Given my own never-ending fascination with Emmanuel Levinas's idea of the face-to-face encounter, and the importance of learning what it means to "see" the face of the Other, the juxtaposition here of G-d's face and back is troublesome. Are we being shielded from the literal face of G-d because it would distract us from seeing and sensing his presence? Are we not yet ready to see his face?
But maybe this is one more prophetic moment for which the Hebrew bible has become notorious. Is it possible that G-d's face, here, cannot be seen because the G-d that we have created and placed in the heavens is always already a reflection of our own failings? I wonder if the prophetic moment, here, rests not in the suggestion that G-d is hiding his face, but in the possibility that we cannot see it. And if we cannot see it, are we not responsible? Responsible for everything?
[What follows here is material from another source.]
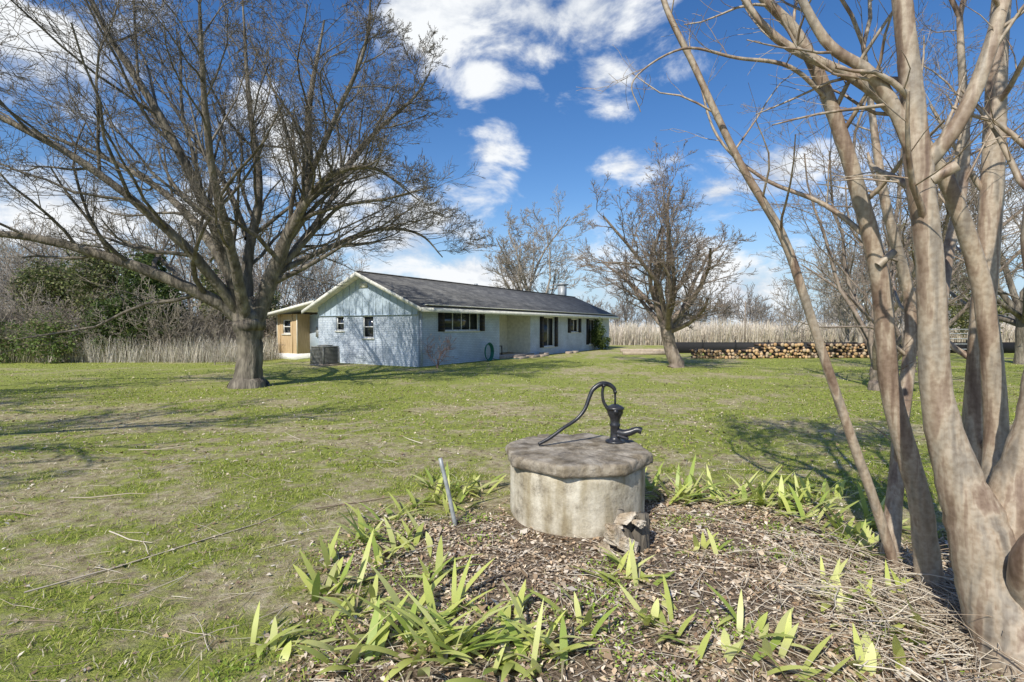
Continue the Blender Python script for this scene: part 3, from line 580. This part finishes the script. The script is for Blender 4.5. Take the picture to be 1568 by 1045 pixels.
stem([(2.4,2.9,1.5),(2.62,3.1,2.0),(2.8,3.2,2.6),(2.75,3.2,3.5)],[.045,.04,.035,.02],6,1.1,.3,13,2)
stem([(2.40,3.28,-.2),(2.45,3.3,-.03),(2.66,3.5,.8),(2.8,3.6,1.7),(2.6,3.6,2.5),(2.5,3.7,3.6)],[.09,.075,.06,.05,.04,.02],8,1.2,.35,14,2)
for q,d,r_ in [((2.0,2.46,2.3),(.07,-.06,.05),.03),((2.1,2.95,1.95),(.08,-.02,.08),.022)]:
    q=Vector(q);d=Vector(d); polys.append(([q,q+d*.4,q+d,q+d*1.01],[r_,r_*.9,r_*.85,.001]))
tree_obj('crepe_myrtle_tree',polys,M_crepe,(.02,.006),flute=.05)

# ------------------------------------------------------------------ background vegetation
def template(seed,H,spread,mat,nl,k,rmin,tr,trunk):
    o=bare_tree('tmp',(0,0,0),H,spread,seed,mat,nl,trunk,tr,k,rmin,up=.08,el=(35,80),thick=(.5,.1)); me=o.data; bpy.data.objects.remove(o)
    n=len(me.vertices); v=np.empty(n*3,dtype=np.float32); me.vertices.foreach_get('co',v)
    f=np.empty(len(me.loops),dtype=np.int32); me.loops.foreach_get('vertex_index',f)
    return v.reshape(-1,3),f.reshape(-1,4)
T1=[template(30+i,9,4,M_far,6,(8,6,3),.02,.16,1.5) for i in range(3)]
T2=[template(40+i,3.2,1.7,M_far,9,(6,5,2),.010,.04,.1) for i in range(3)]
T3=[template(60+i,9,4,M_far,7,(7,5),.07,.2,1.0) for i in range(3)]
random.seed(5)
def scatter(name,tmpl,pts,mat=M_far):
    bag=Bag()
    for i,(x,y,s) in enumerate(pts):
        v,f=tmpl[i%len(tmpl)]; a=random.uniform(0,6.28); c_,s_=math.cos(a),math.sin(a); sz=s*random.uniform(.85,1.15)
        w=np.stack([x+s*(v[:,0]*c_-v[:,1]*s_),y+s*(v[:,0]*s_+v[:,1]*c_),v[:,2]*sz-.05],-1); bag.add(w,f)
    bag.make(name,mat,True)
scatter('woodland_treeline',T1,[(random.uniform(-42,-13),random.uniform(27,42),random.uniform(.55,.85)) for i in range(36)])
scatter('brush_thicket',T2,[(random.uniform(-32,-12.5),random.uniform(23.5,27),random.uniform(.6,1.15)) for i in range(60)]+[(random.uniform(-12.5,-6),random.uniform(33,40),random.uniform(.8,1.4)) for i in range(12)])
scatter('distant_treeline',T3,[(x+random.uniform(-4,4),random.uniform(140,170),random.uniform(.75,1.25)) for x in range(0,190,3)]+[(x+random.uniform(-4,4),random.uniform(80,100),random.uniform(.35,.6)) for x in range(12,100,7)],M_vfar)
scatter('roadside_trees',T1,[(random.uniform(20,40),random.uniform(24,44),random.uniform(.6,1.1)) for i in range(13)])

def leafmass(name,blobs,n,size,cols):
    tot=sum(b[3]*b[4]*b[5] for b in blobs); b=Bag()
    for (cx,cy,cz,rx,ry,rz_) in blobs:
        m=int(n*rx*ry*rz_/tot); 
        nc=max(6,m//60); cd=rng.normal(0,1,(nc,3)); cd/=np.linalg.norm(cd,axis=1,keepdims=True); cd*=(rng.random((nc,1))**.4)
        i=rng.integers(0,nc,m); pp=cd[i]+rng.normal(0,.13,(m,3)); 
        c=np.array([cx,cy,cz])+pp*np.array([rx,ry,rz_]); c[:,2]=np.maximum(c[:,2],.02)
        u=rng.normal(0,1,(m,3)); u/=np.linalg.norm(u,axis=1,keepdims=True); w=np.cross(u,rng.normal(0,1,(m,3))); w/=np.linalg.norm(w,axis=1,keepdims=True)
        s=size*rng.uniform(.6,1.4,(m,1)); v=np.stack([c-u*s,c+w*s*.5,c+u*s,c-w*s*.5],1).reshape(-1,3)
        f=(np.arange(m)*4)[:,None]+np.arange(4); b.add(v,f,np.repeat(rc(m,cols,.25),4,0))
    return b.make(name,M_leaf)
GD=[(.07,.11,.03),(.10,.15,.045),(.05,.08,.025),(.15,.19,.055)]
leafmass('cedar_tree',[(-17.6,24.4,2.9,1.1,1.0,2.3),(-18.3,24.2,1.6,1.6,1.3,1.5),(-16.6,24.4,2.0,1.0,1.0,1.6),(-17.2,24.6,4.6,.55,.5,.9)],28000,.075,GD)
leafmass('cedar_tree',[(-20.6,25.6,3.8,1.4,1.3,1.8),(-15.0,26,3.0,1.1,1.0,1.4),(-23.5,26.5,3.2,1.9,1.3,1.8),(-13.4,28,2.4,1.2,1,1.2)],20000,.08,[(.15,.18,.06),(.22,.24,.09),(.09,.12,.045),(.28,.25,.16)])
bl=[(random.uniform(-30,-19),random.uniform(22.5,24.5),random.uniform(.4,1.5),random.uniform(1,1.7),1,random.uniform(.7,1.5)) for i in range(17)]
leafmass('evergreen_bush',bl,30000,.06,[(.14,.21,.05),(.21,.28,.08),(.31,.26,.16),(.10,.15,.04)])
bl=[(random.uniform(-38,-12),random.uniform(26,33),random.uniform(.6,2.2),random.uniform(1.2,2),1,random.uniform(1,1.8)) for i in range(36)]
leafmass('underbrush',bl,32000,.09,[(.28,.22,.15),(.36,.30,.22),(.16,.17,.08),(.44,.38,.29)])
leafmass('ivy_bush',[(5.9,35.0,1.1,.5,.5,1.0),(6.1,35.6,.5,.7,.5,.5)],5000,.05,GD)
leafmass('roadside_evergreen',[(29,34,4.2,2.2,2,1.6),(25,32,7.0,1.6,1.5,1.1),(33,36,2.5,2.5,2,1.6)],4500,.12,[(.2,.22,.09),(.28,.28,.12)])
M_red=mnoise('red_twig',[(.3,(.16,.10,.08)),(.7,(.32,.22,.18))],scale=5,bump=0)
bare_tree('bare_shrub',(-2.85,19.55,0),1.3,.75,50,M_red,9,.08,.02,(6,4),.007,el=(30,80))
bare_tree('bare_shrub',(-12.5,21.5,0),1.5,.9,51,M_far,9,.08,.02,(6,4),.005,el=(30,80))

def drygrass(name,n,x0,x1,y0,y1,h,w,cols,pw=1):
    x=rng.uniform(x0,x1,n); y=y0+(y1-y0)*rng.random(n)**pw
    c=rc(n,cols,.2); hh=h*rng.uniform(.45,1.1,n)*(.6+.7*fbm(x*.5,y*.5,3))
    V,F,C=ribbons(np.stack([x,y,0*x],-1),rng.random(n)*6.28,rng.uniform(0,.3,n),rng.uniform(.1,.9,n),hh,np.full(n,w)*rng.uniform(.6,1.4,n),3,lambda t:1-.75*t,c*.75,c*1.15)
    np_mesh(name,V,F,M_lit,C)
DG=[(.58,.51,.41),(.68,.61,.50),(.48,.41,.33),(.62,.57,.49)]
drygrass('tall_dry_grass',45000,6,75,44,60,2.15,.05,DG,1.6)
drygrass('dry_weeds',9000,-21,-11.5,22.6,27,1.25,.014,[(.62,.57,.48),(.72,.68,.59),(.5,.44,.35)])
drygrass('dry_weeds',5000,-34,-21,22.3,25,.7,.014,[(.5,.45,.35),(.26,.28,.12)])

bag=Bag()
def logs(x0,x1,y,rows,y2=None):
    P=[];Rr=[];Cc=[]
    for r_ in range(rows):
        x=x0+(.08 if r_%2 else 0)
        while x<x1:
            rad=random.uniform(.055,.10); x+=rad*1.9
            if random.random()<.05+.08*r_: continue
            z=.08+r_*.15+random.gauss(0,.02); yy=(y+(y2-y)*(x-x0)/(x1-x0) if y2 else y)+random.gauss(0,.07); L=.45
            A=Vector((x,yy-L/2,z)); B=Vector((x+random.gauss(0,.05),yy+L/2,z)); d=(B-A).normalized()
            P.append([tuple(A),tuple(A+d*.002),tuple(A+d*.01),tuple(B-d*.002),tuple(B)]); Rr.append([.001,rad*.96,rad,rad*.95,.001])
            e=np.array(random.choice([(.58,.38,.19),(.66,.46,.26),(.50,.31,.16),(.52,.40,.27)])); s=np.array((.14,.10,.075))
            Cc.append(np.concatenate([np.repeat([e,e*.95],8,0),np.repeat([s,s,e],8,0)]))
    V,F=tubes(P,Rr,8); bag.add(V,F,np.concatenate(Cc))
logs(9.0,11.9,26,3,25.6); logs(12.0,15.0,26,5); logs(15.1,18.4,26.3,5); logs(18.5,19.6,26.4,4)
bag.make('firewood_stack',M_lit)
fe=empty('black_garden_fence',(0,0,0))
box('fence_panel',9.5,40,31,31.04,-.02,.66,M_black,0,fe)
for k in range(16): box('fence_post',9.5+k*2,9.55+k*2,30.93,30.99,-.05,.8,M_black,0,fe)
dk=empty('timber_border',(0,0,0)); 
box('beam_a',6.8,13,32.0,32.15,-.02,.22,M_flag,0,dk); box('beam_b',6.3,9.0,29.0,29.15,-.02,.2,M_flag,0,dk)
g=empty('farm_gate',(26.5,29.5,0)); bag=Bag()
for z in (.3,.6,.9,1.2,1.45): tp([(-1.6,0,z),(1.6,0,z)],[.025,.025],2,6)
for x in (-1.6,0,1.6): tp([(x,0,.1),(x,0,1.5)],[.035,.035],2,6)
bag.make('gate_bars',M_steel,True,g)
pl=empty('utility_pole',(18.2,40,0)); bag=Bag(); tp([(0,0,0),(0,0,3.6)],[.05,.04],2,8); bag.make('pole_shaft',M_bark2,True,pl)

# ------------------------------------------------------------------ world, sun, camera
AZ=30; EL=43
sd=Vector((math.sin(R(AZ))*math.cos(R(EL)),math.cos(R(AZ))*math.cos(R(EL)),-math.sin(R(EL))))
sl_=bpy.data.lights.new('sun','SUN'); sl_.energy=5; sl_.angle=R(.5); sl_.color=(1,.95,.85)
so=bpy.data.objects.new('sun',sl_); so.rotation_euler=sd.to_track_quat('-Z','Y').to_euler(); link(so)
w=bpy.data.worlds.new('World'); S.world=w; w.use_nodes=True; nt=w.node_tree; bg=nt.nodes['Background']
sky=N(nt,'ShaderNodeTexSky'); sky.sky_type='NISHITA'; sky.sun_disc=False; sky.sun_elevation=R(EL); sky.sun_rotation=R(180+AZ); sky.air_density=1.0; sky.dust_density=.5; sky.ozone_density=1.8
tc=N(nt,'ShaderNodeTexCoord'); mp=N(nt,'ShaderNodeMapping'); mp.inputs['Scale'].default_value=(1,1,1.7); nt.links.new(tc.outputs['Generated'],mp.inputs[0])
hs=N(nt,'ShaderNodeHueSaturation'); hs.inputs['Hue'].default_value=.508; hs.inputs['Saturation'].default_value=1.32; hs.inputs['Value'].default_value=1.18; nt.links.new(sky.outputs[0],hs.inputs['Color'])
n1=N(nt,'ShaderNodeTexNoise'); n1.inputs['Scale'].default_value=6.5; n1.inputs['Detail'].default_value=8; n1.inputs['Roughness'].default_value=.6; n1.inputs['Distortion'].default_value=.3; nt.links.new(mp.outputs[0],n1.inputs[0])
def cdir(u,v):
    d=Vector((u,1,v)).normalized(); return (d.x,d.y,d.z*1.7)
clouds=[(.0,.68,.21,1.05),(-.16,.60,.12,1.05),(.14,.62,.14,1),(.05,.60,.09,1),(-.05,.485,.07,.8),(.05,.53,.06,.8),(.18,.49,.09,.8),(.2,.42,.06,.7),(-.04,.34,.065,.8),(.0,.30,.04,.55),(.22,.31,.08,.75),(.17,.28,.05,.65),(.40,.26,.08,.85),(.50,.30,.09,1),(-.2,.2,.15,1),(-.33,.27,.13,.95),(-.45,.36,.11,.8),(-.6,.2,.15,.8),(-.82,.2,.15,.95),(-.08,.155,.07,.75),(-.08,.09,.12,.9),(.44,.07,.14,.85),(-.95,.55,.20,.8),(.75,.2,.17,.8),(-.5,.12,.17,.85),(.2,.08,.17,.7)]
prev=None
for (u,v,r_,s_) in clouds:
    vd=N(nt,'ShaderNodeVectorMath',operation='DISTANCE'); nt.links.new(mp.outputs[0],vd.inputs[0]); vd.inputs[1].default_value=cdir(u,v)
    mr=N(nt,'ShaderNodeMapRange'); mr.inputs[1].default_value=0; mr.inputs[2].default_value=r_*1.9; mr.inputs[3].default_value=s_; mr.inputs[4].default_value=0
    nt.links.new(vd.outputs['Value'],mr.inputs[0])
    if prev is None: prev=mr.outputs[0]
    else:
        mm=N(nt,'ShaderNodeMath',operation='MAXIMUM'); nt.links.new(prev,mm.inputs[0]); nt.links.new(mr.outputs[0],mm.inputs[1]); prev=mm.outputs[0]
n1b=N(nt,'ShaderNodeMath',operation='MULTIPLY_ADD'); n1b.inputs[1].default_value=1.5; n1b.inputs[2].default_value=-.25; nt.links.new(n1.outputs[0],n1b.inputs[0])
m1=N(nt,'ShaderNodeMath',operation='MULTIPLY_ADD'); m1.inputs[1].default_value=.75; nt.links.new(prev,m1.inputs[0]); nt.links.new(n1b.outputs[0],m1.inputs[2])
cr=N(nt,'ShaderNodeMapRange'); cr.interpolation_type='SMOOTHSTEP'; cr.inputs[1].default_value=.79; cr.inputs[2].default_value=1.13; nt.links.new(m1.outputs[0],cr.inputs[0])
cc=ramp(nt,[(.40,(4.8,5.3,6.2)),(.56,(8.0,8.2,8.4))]); nt.links.new(n1.outputs[0],cc.inputs[0])
sz=N(nt,'ShaderNodeSeparateXYZ'); nt.links.new(tc.outputs['Generated'],sz.inputs[0])
hz_=N(nt,'ShaderNodeMapRange'); hz_.interpolation_type='SMOOTHSTEP'; hz_.inputs[1].default_value=-.02; hz_.inputs[2].default_value=.24; hz_.inputs[3].default_value=.85; hz_.inputs[4].default_value=0; nt.links.new(sz.outputs[2],hz_.inputs[0])
mh=N(nt,'ShaderNodeMix',data_type='RGBA'); mh.inputs[7].default_value=(3.6,5.0,7.0,1); nt.links.new(hz_.outputs[0],mh.inputs[0]); nt.links.new(hs.outputs[0],mh.inputs[6])
mx=N(nt,'ShaderNodeMix',data_type='RGBA'); nt.links.new(cr.outputs[0],mx.inputs[0]); nt.links.new(mh.outputs[2],mx.inputs[6]); nt.links.new(cc.outputs[0],mx.inputs[7])
nt.links.new(mx.outputs[2],bg.inputs[0]); bg.inputs[1].default_value=.12

cam=bpy.data.cameras.new('camera'); cam.lens=18; cam.sensor_width=36; cam.clip_end=5000; cam.clip_start=.05
co=bpy.data.objects.new('camera',cam); co.location=(0,0,1.6); co.rotation_euler=(R(90-1.6),0,0); link(co); S.camera=co
S.view_settings.view_transform='Standard'; S.view_settings.look='None'; S.view_settings.exposure=0
print('faces',sum(len(o.data.polygons) for o in bpy.data.objects if o.type=='MESH'))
Or, perhaps there is no face--who, then, is this G-d without a face? I can almost buy into this possibility. Ostriker's reading of this passage reveals all of its human elements: sexuality, beauty, terror, ambiguity, storytelling. One wonders whether this passage is not, on some level, also an indictment of those who have lost sight of the face of the human Other, and, further, whether the pathway to repair lies solely in the art of storytelling.
6 comments:
Your post made me think of the relationship between Midrash and Levinas's idea of the face. It seems that the passage from Exodus and Ostriker's reading would be in line with the way Midrash extends the original text through the gaps, absences, etc, not a direct view. Midrash embodies the "indirections" and "subtleties" that Ostriker describes, does it not?
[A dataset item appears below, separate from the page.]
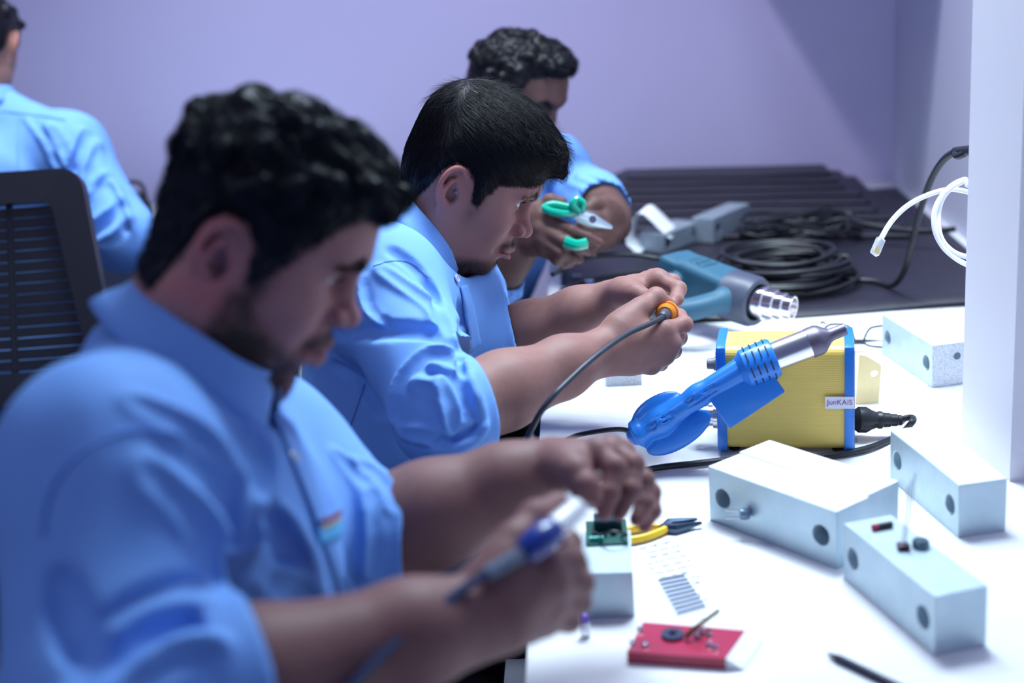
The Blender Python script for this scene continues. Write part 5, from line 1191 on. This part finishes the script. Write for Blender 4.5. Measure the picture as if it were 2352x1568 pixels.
# --- held things
def held_connector():
    Z = lambda x, y, d: D(1100+x/3.136, 560+y/3.136, d); c = Z(1348, 500, 1.806)
    t = thing('connector_cable', 'dark cable with an orange round connector between the fingers of the man in focus', 'cable', tuple(c)); ax = Z(1385, 475, 1.835)-Z(1325, 535, 1.785); ax /= np.linalg.norm(ax)
    MB().lathe([(.0062, -.007), (.0100, -.007), (.0132, -.004), (.0132, .000), (.0115, .001), (.0115, .004), (.0145, .005), (.0145, .010), (.0115, .011), (.0115, .016), (.004, .016)], 30, M=frame(c, z=ax)).build('connector', M_ORANGE, t)
    MB().lathe([(.0098, .012), (.0098, .022), (.0060, .022)], 24, M=frame(c, z=ax)).build('insert', mat('pale_green_plastic', (.45, .75, .65), .3), t)
    MB().lathe([(.0044, -.024), (.0062, -.022), (.0082, -.009), (.0080, -.004)], 24, M=frame(c, z=ax)).build('boot', mat('slate_boot', (.045, .048, .072), .45), t)
    e = c-ax*.025
    MB().tube(spline([e+ax*.006, e, Z(1230, 575, 1.762), Z(1080, 640, 1.735), Z(930, 740, 1.70), Z(780, 860, 1.668), Z(640, 990, 1.645), Z(540, 1090, 1.63), Z(440, 1220, 1.63), Z(360, 1370, 1.66), Z(300, 1480, 1.70), Z(240, 1640, 1.72)], 8), .0036, 12).build('lead', mat('slate_cable', (.020, .024, .042), .45), t)
held_connector()
def iron():
    Z = lambda x, y, d: D(1000+x/2.58, 960+y/2.58, d); a = Z(60, 1090, 1.025); b = Z(690, 640, 1.07); c = Z(840, 535, 1.10); e = Z(935, 510, 1.20)
    t = thing('soldering_iron', 'soldering iron with a blue grip and white collar in the bearded man\'s hand', 'soldering iron', tuple(b)); ax = (c-a)/np.linalg.norm(c-a); s0 = Z(300, 925, 1.040); s1 = Z(520, 800, 1.052); g1 = Z(705, 655, 1.072)
    MB().tube(spline([a-ax*.16-UP*.05, a-ax*.08-UP*.01, a, s0], 6), .0038, 8).build('cord', mat('navy_cable', (.03, .05, .12), .4), t)
    MB().lathe([(.0046, 0), (.0046, np.linalg.norm(s1-s0))], 16, M=frame(s0, z=s1-s0)).build('handle', mat('navy_cable', (.03, .05, .12), .4), t)
    for i in range(14): q = s0+(s1-s0)*(i+.5)/14; MB().lathe([(.0052, -.0012), (.0060, 0), (.0052, .0012)], 16, M=frame(q, z=s1-s0), caps=False).build('coil_turn', mat('grey_spring', (.22, .27, .36), .35, .4), t)
    Lg = np.linalg.norm(g1-s1); MB().lathe([(.0080, 0), (.0110, .006), (.0122, Lg*.5), (.0118, Lg*.9), (.0095, Lg)], 24, M=frame(s1, z=g1-s1)).build('grip', mat('royal_blue_rubber', (.006, .035, .26), .3, coat=.3), t)
    Lc = np.linalg.norm(c-g1); MB().lathe([(.0085, 0), (.0092, .004), (.0088, Lc), (.006, Lc+.003)], 20, M=frame(g1, z=c-g1)).build('collar', mat('white_plastic', (.85, .87, .9), .25), t)
    MB().lathe([(.0028, 0), (.0026, np.linalg.norm(e-c)*.7), (.0006, np.linalg.norm(e-c))], 12, M=frame(c, z=e-c)).build('tip', M_STEEL, t)
iron()
def cutters():
    P = lambda x, y, d: D(1020+x/2.306, 40+y/2.306, d)
    t = thing('wire_cutters', 'wire cutters with bright green handles in the hands of the man behind', 'cutters', tuple(P(700, 1040, 2.25)))
    MB().tube(spline([P(700, 1035, 2.25), P(640, 1040, 2.245), P(560, 1025, 2.245), P(535, 1005, 2.25), P(580, 990, 2.25), P(660, 1005, 2.25), P(720, 1010, 2.25)], 6), .0062, 10).build('handle', M_GREEN, t)
    MB().tube(spline([P(720, 1030, 2.245), P(680, 990, 2.24), P(705, 965, 2.24), P(735, 985, 2.24), P(730, 1020, 2.245)], 6), .0060, 10).build('handle', M_GREEN, t)
    MB().tube(spline([P(640, 1185, 2.235), P(700, 1205, 2.232), P(755, 1195, 2.235)], 6), [.009]*7+[.009]*6, 10).build('handle', M_GREEN, t)
    for s in (-1, 1): MB().tube([P(690, 1040+10*s, 2.25), P(780, 1070+8*s, 2.255), P(830, 1090+4*s, 2.26), P(890, 1112+3*s, 2.265)], [.007, .010, .007, .002], 8).build('blade', mat('dull_steel', (.40, .46, .50), .35, .9), t)
    MB().lathe([(.006, -.010), (.006, .010)], 14, M=frame(P(785, 1072, 2.255), z=FW)).build('pivot', M_STEEL, t)
cutters()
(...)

My question is thus, does Midrash look in the face or does it engage through an "indirect" viewpoint? Or, how does Midrash initiate the face-to-face that is the basic tennant of Levinas's thinnking?
YES! Great post. I just finished Ostriker's book too. I love your midrash!
drc--
I think it's both; I would say that midrash, not in spite of but because of its "indirect" viewpoint shows us the face--whether that's the face of the Other or what we might call the face of Torah or even literature in general. I think that Midrash, and perhaps all midrashic readings/writings, allow us to get at the heart of a text, to discover all of the meanings that lay buried in each text, sacred or secular. And in many ways this is exactly what Levinas means when he discusses what it means to encounter the face of the Other--it's not about seeing what's on the surface (eyes, nose, etc); it's about seeing beyond the surface, reading between the lines so to speak.
myshkin2--
Thanks! I pretty much devour anything Ostriker writes...she is really incredible.
Hm. Awesome.
I'm drawn to the movement of time in this little passage -- the figure of a walking G-d passing by, and the explicit "my face cannot be seen" make me wonder why.
As you asked, is G-d hiding his face or is it that we cannot see it?
The reason I prefer storytelling even to the most mystical and elusive theoreticians (i.e., Levinas) is that I can see myself "stationed" in this rock, and I can feel G-d's hand shielding me. I say to myself, "I've felt that."
For me, it feels like that when I approach a crisis and realize, only afterward, that there was some "higher" hand directing the whole scene. If we could see G-d's face before a crisis, there would be no nervousness, no anxiety, etc. Only after, however, do we recognize that our anxiousness was unnecessary. And that's what the back of G-d looks like in my experience.
I like this -- good stuff. You almost made me miss the beginning of "Big Brother."
Your idea of the back of G-d is really interesting, Casey. But, here's what troubles me: if G-d does indeed have the power to shield/protect us--and in some way reveal to us, after the fact, that he was there all along--why would he not also ease the anxiety and fear that comes before the event? Doesn't it seem like a cruel kind of power play? In some sense, I would rather think that G-d did not protect/shield me, because his ability to protect/shield me opens up the possibility that he chose to hide his face before the crisis so that I would experience the fear/anxiety/nervousness. In this way, it's as if G-d needs to feel needed, and so creates or exacerbates a sense of need within us... I guess I would rather think, even looking back, that G-d did not in fact shield me--I question him less if this is the case. Then again, I do value the process of questioning G-d. Now I feel as if I am going in circles...
You're probably right. My first impression there may have been a little oversimple, and probably presents a juvenile image of G-d.
But I know one thing (which is probably only half of one thing from a wider perspective):
If you're going in circles, G-d's got you right where G-d wants you.